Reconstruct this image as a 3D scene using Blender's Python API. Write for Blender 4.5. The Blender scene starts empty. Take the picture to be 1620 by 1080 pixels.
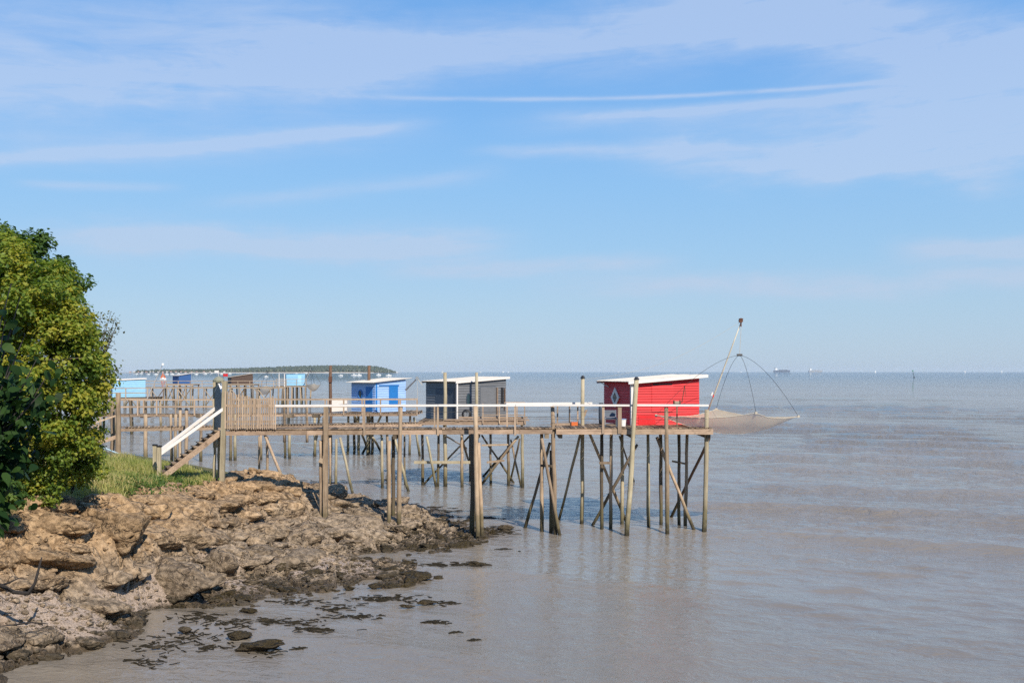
import bpy, math, random
import numpy as np
from mathutils import Vector, Matrix, Quaternion, noise as mnoise

random.seed(7)
RNG = np.random.default_rng(7)
scn = bpy.context.scene
COL = scn.collection
R = math.radians

# ------------------------------------------------------------------ camera
CAM_H, F = 7.0, 1600.0            # eye height above the water, focal length in photograph pixels
cam_d = bpy.data.cameras.new('camera')
cam = bpy.data.objects.new('camera', cam_d)
COL.objects.link(cam)
cam.location = (0, 0, CAM_H)
cam.rotation_euler = (R(90), 0, 0)
cam_d.sensor_width = 36.0
cam_d.lens = 36.0 * F / 1620.0
cam_d.shift_y = 47.0 / 1620.0     # level camera with a rise: uprights stay upright
cam_d.clip_start = 0.1
cam_d.clip_end = 60000
scn.camera = cam

# ------------------------------------------------------------------ sun + sky
SUN_AZ, SUN_EL = R(152), R(41)    # azimuth clockwise from +Y: behind the camera, to the right
S = Vector((math.sin(SUN_AZ) * math.cos(SUN_EL), math.cos(SUN_AZ) * math.cos(SUN_EL), math.sin(SUN_EL)))
sun_d = bpy.data.lights.new('sun', 'SUN')
sun_d.energy = 4.7
sun_d.angle = R(0.53)
sun_d.color = (1.0, 0.91, 0.78)
sun = bpy.data.objects.new('sun', sun_d)
sun.rotation_mode = 'QUATERNION'
sun.rotation_quaternion = S.to_track_quat('Z', 'Y')
sun.location = (30, -60, 60)
COL.objects.link(sun)

scn.view_settings.view_transform = 'Standard'
scn.view_settings.look = 'None'
EXPOSURE = 0.35
scn.view_settings.exposure = EXPOSURE
scn.view_settings.gamma = 1.0
scn.view_settings.use_curve_mapping = False
scn.render.engine = 'CYCLES'
scn.cycles.use_denoising = False
scn.cycles.sample_clamp_direct = 6.0
scn.cycles.sample_clamp_indirect = 4.0
scn.cycles.max_bounces = 8
scn.cycles.transparent_max_bounces = 24
scn.cycles.volume_bounces = 0
scn.cycles.caustics_reflective = False
scn.cycles.caustics_refractive = False

SKY_STRENGTH = 0.105
world = bpy.data.worlds.new('World')
scn.world = world
world.use_nodes = True
WT = world.node_tree
WT.nodes.clear()


class NG:
    """small helper for writing node maths"""
    def __init__(s, nt): s.nt = nt

    def n(s, kind, **kw):
        nd = s.nt.nodes.new(kind)
        for k, v in kw.items(): setattr(nd, k, v)
        return nd

    def put(s, sock, v):
        if isinstance(v, bpy.types.NodeSocket): s.nt.links.new(v, sock)
        elif v is not None: sock.default_value = v

    def m(s, op, a, b=None, c=None, clamp=False):
        nd = s.n('ShaderNodeMath', operation=op, use_clamp=clamp)
        s.put(nd.inputs[0], a); s.put(nd.inputs[1], b); s.put(nd.inputs[2], c)
        return nd.outputs[0]

    def vm(s, op, a, b=None):
        nd = s.n('ShaderNodeVectorMath', operation=op)
        s.put(nd.inputs[0], a); s.put(nd.inputs[1], b)
        return nd.outputs[0]

    def sep(s, v):
        nd = s.n('ShaderNodeSeparateXYZ'); s.put(nd.inputs[0], v)
        return nd.outputs

    def comb(s, x, y, z):
        nd = s.n('ShaderNodeCombineXYZ')
        s.put(nd.inputs[0], x); s.put(nd.inputs[1], y); s.put(nd.inputs[2], z)
        return nd.outputs[0]

    def noise(s, vec, scale=1, detail=4, rough=0.55, dist=0.0):
        nd = s.n('ShaderNodeTexNoise')
        s.put(nd.inputs['Vector'], vec); s.put(nd.inputs['Scale'], scale)
        nd.inputs['Detail'].default_value = detail; nd.inputs['Roughness'].default_value = rough
        nd.inputs['Distortion'].default_value = dist
        return nd.outputs['Fac']

    def rng(s, v, a, b, c=0.0, d=1.0, smooth=True):
        nd = s.n('ShaderNodeMapRange', interpolation_type='SMOOTHSTEP' if smooth else 'LINEAR')
        s.put(nd.inputs['Value'], v)
        for k, q in (('From Min', a), ('From Max', b), ('To Min', c), ('To Max', d)): s.put(nd.inputs[k], q)
        return nd.outputs['Result']

    def mix(s, f, a, b, mode='MIX'):
        nd = s.n('ShaderNodeMix', data_type='RGBA', blend_type=mode)
        s.put(nd.inputs[0], f)
        s.put(nd.inputs[6], a if isinstance(a, bpy.types.NodeSocket) else (*a, 1)[:4])
        s.put(nd.inputs[7], b if isinstance(b, bpy.types.NodeSocket) else (*b, 1)[:4])
        return nd.outputs[2]


g = NG(WT)
out = g.n('ShaderNodeOutputWorld')
bg = g.n('ShaderNodeBackground')
bg.inputs['Strength'].default_value = SKY_STRENGTH
tc = g.n('ShaderNodeTexCoord')
dx, dy, dz = g.sep(tc.outputs['Generated'])
zc = g.m('MAXIMUM', dz, 0.004)
sky = g.n('ShaderNodeTexSky', sky_type='NISHITA')
sky.sun_disc = False
sky.sun_elevation = SUN_EL
sky.sun_rotation = SUN_AZ
sky.air_density = 1.0
sky.dust_density = 0.35
sky.ozone_density = 2.6
sky.altitude = 0
g.put(sky.inputs[0], g.comb(dx, dy, zc))
az = g.m('ARCTAN2', dx, dy)
el = g.m('ARCSINE', zc)
# wind-drawn warp shared by every cirrus streak
wv = g.comb(g.m('MULTIPLY', az, 5.0), g.m('MULTIPLY', el, 16.0), 0.0)
w1 = g.m('SUBTRACT', g.noise(wv, 1.3, 5, 0.6), 0.5)
fib = g.noise(g.comb(g.m('MULTIPLY', az, 8.0), g.m('MULTIPLY', g.m('SUBTRACT', el, g.m('MULTIPLY', az, 0.06)), 75.0), 3.3), 1.0, 6, 0.62, 0.5)
fib2 = g.noise(g.comb(g.m('MULTIPLY', az, 14.0), g.m('MULTIPLY', el, 40.0), 9.1), 1.0, 6, 0.6, 1.2)


def ang(px, py):
    a = math.atan((px - 810) / F)
    return a, math.atan((587 - py) / F * math.cos(a))


def streak(x0, y0, x1, y1, w, k, warp=0.012, soft=0.25):
    """one cirrus streak between two directions of the sky"""
    a0, e0 = ang(x0, y0); a1, e1 = ang(x1, y1)
    L = math.hypot(a1 - a0, e1 - e0); ca, sa = (a1 - a0) / L, (e1 - e0) / L
    da = g.m('SUBTRACT', az, a0); de = g.m('SUBTRACT', g.m('ADD', el, g.m('MULTIPLY', w1, warp * 2)), e0)
    t = g.m('DIVIDE', g.m('ADD', g.m('MULTIPLY', da, ca), g.m('MULTIPLY', de, sa)), L)
    q = g.m('DIVIDE', g.m('SUBTRACT', g.m('MULTIPLY', de, ca), g.m('MULTIPLY', da, sa)), w / F)
    across = g.m('EXPONENT', g.m('MULTIPLY', g.m('MULTIPLY', q, q), -1.0))
    along = g.m('MULTIPLY', g.rng(t, -soft * 0.3, soft), g.rng(t, 1.0 + soft * 0.3, 1.0 - soft))
    return g.m('MULTIPLY', g.m('MULTIPLY', across, along), k)


streaks = [
    streak(-900, 110, 760, 75, 52, 0.70, 0.03), streak(300, 75, 1500, -10, 42, 0.60, 0.02),
    streak(-600, 20, 600, -20, 40, 0.35, 0.03), streak(900, -10, 2500, 70, 42, 0.60, 0.02),
    streak(-250, 262, 680, 194, 9, 0.68, 0.006), streak(-150, 238, 700, 205, 26, 0.28, 0.015),
    streak(505, 150, 1500, 119, 3.2, 0.6, 0.0015), streak(860, 187, 1480, 136, 8, 0.62, 0.006),
    streak(780, 196, 1600, 150, 20, 0.25, 0.012),
    streak(1230, 190, 2600, 110, 74, 0.62, 0.04), streak(980, 250, 1750, 215, 30, 0.60, 0.035), streak(1250, 272, 1620, 285, 22, 0.45, 0.04), streak(1380, 120, 1900, 60, 30, 0.4, 0.03),
    streak(20, 292, 290, 297, 6, 0.42, 0.006), streak(40, 372, 820, 388, 22, 0.95, 0.022), streak(560, 395, 800, 420, 18, 0.2, 0.02),
    streak(300, 322, 800, 270, 12, 0.3, 0.012), streak(740, 240, 1150, 232, 11, 0.45, 0.012),
    streak(600, 432, 1080, 412, 12, 0.6, 0.012), streak(850, 455, 1900, 430, 18, 0.6, 0.02), streak(1400, 398, 1900, 385, 15, 0.8, 0.015),
]
m_ = streaks[0]
for q_ in streaks[1:]: m_ = g.m('ADD', m_, q_)
# the rest of the sky, outside the frame: the same thin cirrus
pl = g.comb(g.m('DIVIDE', dx, g.m('ADD', zc, 0.12)), g.m('DIVIDE', dy, g.m('ADD', zc, 0.12)), 0.0)
gen = g.rng(g.noise(g.vm('MULTIPLY', pl, (0.5, 1.3, 1.0)), 1.0, 7, 0.62, 0.6), 0.47, 0.75)
genw = g.rng(el, 0.40, 0.62)
m_ = g.m('ADD', m_, g.m('MULTIPLY', g.m('MULTIPLY', gen, genw), 0.5))
m_ = g.m('MULTIPLY', m_, g.m('ADD', -0.55, g.m('ADD', g.m('MULTIPLY', fib, 1.7), g.m('MULTIPLY', fib2, 1.2))))
m_ = g.m('MINIMUM', g.m('MAXIMUM', m_, 0.0), 0.58)
# clear-day colours of this sky by height above the horizon, laid over the physical sky


def lin(r, gg, b):
    f = lambda q: (q / 255 / 12.92 if q < 10.3 else ((q / 255 + .055) / 1.055) ** 2.4)
    k = 1 / SKY_STRENGTH / 2 ** EXPOSURE
    return (f(r) * k, f(gg) * k, f(b) * k)


blue = None
LEV = [(-1, (172, 195, 221)), (1.2, (170, 197, 224)), (3.5, (166, 199, 228)), (6.7, (154, 198, 236)), (10.2, (142, 194, 241)), (13.6, (130, 187, 243)), (16.8, (114, 176, 241)), (32, (92, 156, 228)), (60, (72, 134, 212)), (90, (62, 122, 202))]
for (d0, c0), (d1, c1) in zip(LEV[:-1], LEV[1:]):
    f_ = g.rng(el, R(d0), R(d1), 0, 1, smooth=False)
    blue = g.mix(f_, lin(*c0) if blue is None else blue, lin(*c1))
skycol = g.mix(0.85, sky.outputs[0], blue)
skycol = g.mix(m_, skycol, g.mix(g.rng(el, R(5), R(12)), lin(194, 208, 231), lin(196, 212, 239)))
g.put(bg.inputs['Color'], skycol)
WT.links.new(bg.outputs[0], out.inputs[0])

# ------------------------------------------------------------------ helpers


def P(px, py, D):
    """a point of the place: where the line of sight through (px, py) is D metres away"""
    return Vector(((px - 810) * D / F, D, CAM_H - (py - 587) * D / F))


def dwater(py):
    return CAM_H * F / (py - 587)


def link(o):
    COL.objects.link(o); return o


def tag(o, label=None, cat=None, group=None, kind=None):
    if label: o['label'] = label
    if cat: o['category'] = cat
    if group: o['group'] = group
    if kind: o['kind'] = kind
    return o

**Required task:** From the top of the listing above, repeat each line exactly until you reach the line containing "scn.camera = cam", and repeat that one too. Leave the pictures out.

**Exercise response:**
Reconstruct this image as a 3D scene using Blender's Python API. Write for Blender 4.5. The Blender scene starts empty. Take the picture to be 1620 by 1080 pixels.
import bpy, math, random
import numpy as np
from mathutils import Vector, Matrix, Quaternion, noise as mnoise

random.seed(7)
RNG = np.random.default_rng(7)
scn = bpy.context.scene
COL = scn.collection
R = math.radians

# ------------------------------------------------------------------ camera
CAM_H, F = 7.0, 1600.0            # eye height above the water, focal length in photograph pixels
cam_d = bpy.data.cameras.new('camera')
cam = bpy.data.objects.new('camera', cam_d)
COL.objects.link(cam)
cam.location = (0, 0, CAM_H)
cam.rotation_euler = (R(90), 0, 0)
cam_d.sensor_width = 36.0
cam_d.lens = 36.0 * F / 1620.0
cam_d.shift_y = 47.0 / 1620.0     # level camera with a rise: uprights stay upright
cam_d.clip_start = 0.1
cam_d.clip_end = 60000
scn.camera = cam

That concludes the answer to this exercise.